Newly released documents in the Air India case raise serious questions about what Canada's spy agency may have known about the plot to blow up an Air India jet.

The documents suggest the Canadian Security Intelligency Agency (CSIS) had a mole on the inside, but pulled him out at the last minute so he wouldn't be implicated.

Surjan Singh Gill
Surjan Singh Gill

They include a transcript of a meeting between the RCMP and one of the two suspects in the bombing – Ajaib Singh Bagri – the day after he was arrested and charged with mass murder in October 2000.

In it, the RCMP lays out the case against him, and tells Bagri that another alleged member of the conspiracy was an agent for CSIS.

His name is Surjan Singh Gill, who at the time, called himself the consul-general of the non-existent independent Sikh state of Khalistan.

Gill has never been charged.

Bagri was charged in October 2000 – and the next day, Oct. 28, the RCMP told Bagri that CSIS had a mole inside the plot.

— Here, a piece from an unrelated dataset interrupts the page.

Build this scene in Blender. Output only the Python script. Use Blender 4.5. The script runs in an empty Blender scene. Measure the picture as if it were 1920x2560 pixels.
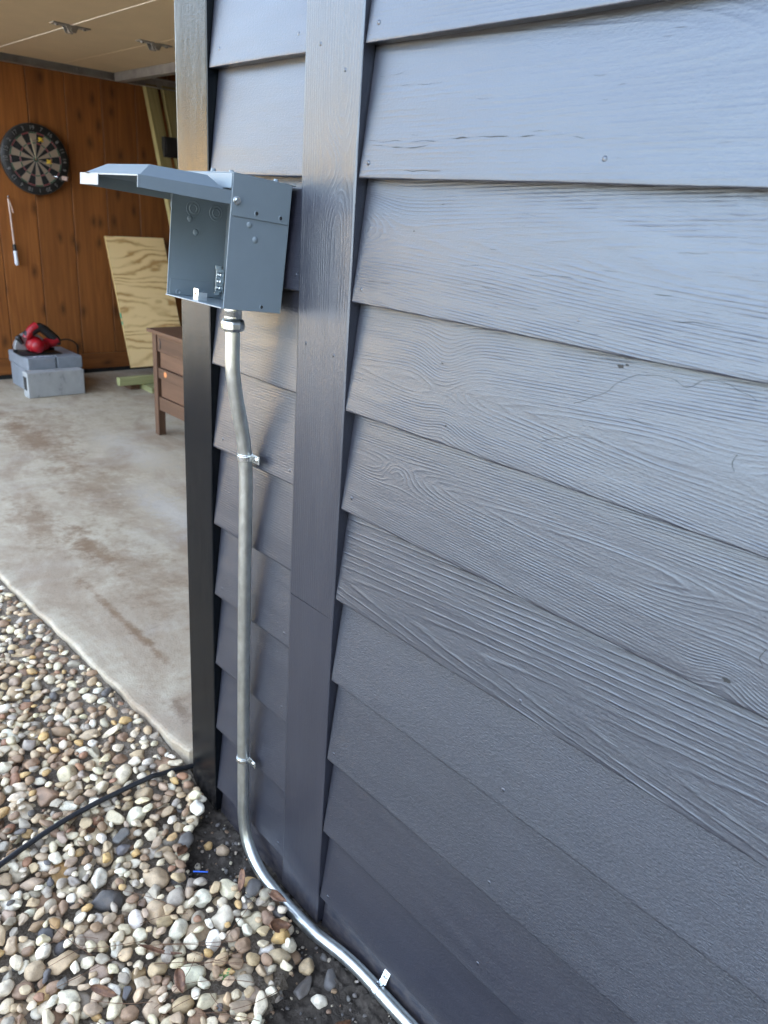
import bpy, bmesh, math, random
import numpy as np
from mathutils import Vector, Matrix, Euler

S = bpy.context.scene
COL = S.collection
R = math.radians

# ------------------------------------------------------------------ camera
CAM_LOC = (1.0280, -0.7587, 1.3112)
RT = Vector((0.66952627, 0.73939814, 0.07088705))
DN = Vector((0.31371245, -0.19497549, -0.92928416))
FW = Vector((-0.67328974, 0.64441831, -0.36249961))
FPX = 1896.99                                  # focal length in pixels of the 1920 x 2560 frame
cam = bpy.data.cameras.new('camera')
camo = bpy.data.objects.new('camera', cam); COL.objects.link(camo)
camo.matrix_world = Matrix(((RT.x, -DN.x, -FW.x, CAM_LOC[0]),
                            (RT.y, -DN.y, -FW.y, CAM_LOC[1]),
                            (RT.z, -DN.z, -FW.z, CAM_LOC[2]), (0, 0, 0, 1)))
cam.sensor_fit = 'VERTICAL'; cam.sensor_height = 9.8; cam.sensor_width = 7.35
cam.lens = 9.8 * FPX / 2560.0
cam.clip_start = 0.02; cam.clip_end = 500
cam.dof.use_dof = True; cam.dof.focus_distance = 1.32; cam.dof.aperture_fstop = 2.0
S.camera = camo

# ------------------------------------------------------------------ light
SUN_EL, SUN_AZ = 30.0, 12.0                    # sun behind the garage (+y), a little to the right
wd = bpy.data.worlds.new('World'); S.world = wd; wd.use_nodes = True
nt = wd.node_tree; nt.nodes.clear()
sky = nt.nodes.new('ShaderNodeTexSky'); sky.sky_type = 'NISHITA'; sky.sun_disc = False
sky.sun_elevation = R(SUN_EL); sky.sun_rotation = R(SUN_AZ)
sky.air_density = 1.0; sky.dust_density = 3.0; sky.ozone_density = 1.0
bg = nt.nodes.new('ShaderNodeBackground'); bg.inputs[1].default_value = 0.15
wo = nt.nodes.new('ShaderNodeOutputWorld')
hs = nt.nodes.new('ShaderNodeHueSaturation'); hs.inputs['Saturation'].default_value = 0.74
tint = nt.nodes.new('ShaderNodeMix'); tint.data_type = 'RGBA'; tint.blend_type = 'MULTIPLY'; tint.inputs[0].default_value = 1.0
tint.inputs[7].default_value = (1.03, 1.0, 0.97, 1)          # thin high haze: whiter, warmer sky
nt.links.new(sky.outputs[0], hs.inputs['Color']); nt.links.new(hs.outputs[0], tint.inputs[6]); nt.links.new(tint.outputs[2], bg.inputs[0]); nt.links.new(bg.outputs[0], wo.inputs[0])
sl = bpy.data.lights.new('sun', 'SUN'); sl.energy = 5.0; sl.angle = R(0.5); sl.color = (1.0, 0.90, 0.76)
so = bpy.data.objects.new('sun', sl); COL.objects.link(so)
d_sun = Vector((math.sin(R(SUN_AZ)) * math.cos(R(SUN_EL)), math.cos(R(SUN_AZ)) * math.cos(R(SUN_EL)), math.sin(R(SUN_EL))))
so.rotation_euler = d_sun.to_track_quat('Z', 'Y').to_euler(); so.location = (0, 8, 12)

S.view_settings.view_transform = 'Standard'; S.view_settings.look = 'None'
S.view_settings.gamma = 1.0; S.view_settings.exposure = 3.75
S.render.engine = 'CYCLES'
S.cycles.use_denoising = True
S.cycles.max_bounces = 8; S.cycles.diffuse_bounces = 5; S.cycles.glossy_bounces = 4
S.cycles.sample_clamp_indirect = 8.0
S.cycles.caustics_reflective = False; S.cycles.caustics_refractive = False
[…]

The transcript makes it sound as though CSIS knew the bomb plot was getting serious, and pulled its man out.

RCMP Inspector Lorne Schwartz said: "Surjan Singh Gill was involved in this right from the start and was probably directed by certain people to stay involved and to learn what was going on."

Then RCMP Sgt. Jim Hunter said: "Surjan trying to back out. And, of course, why's he trying to back out? Well, because his CSIS agents have told him to back out. They told him to get out of there – that things are happening and you can't be seen as part of that."

Neither CSIS nor the RCMP would comment on the document, and it's still unclear how much CSIS knew about the plot.

However, it is known that Surjan Singh Gill was never charged, and left for London just before the arrests in 2000.

It's also known that CSIS later destroyed hundreds of wiretaps it made of the suspects before and after the bombing – which the Crown has conceded is "unacceptable negligence."

Two B.C. men – Bagri and Ripudaman Singh Malik – are on trial for the murders of the 329 people aboard Air India flight 182 which exploded off the coast of Ireland in 1985.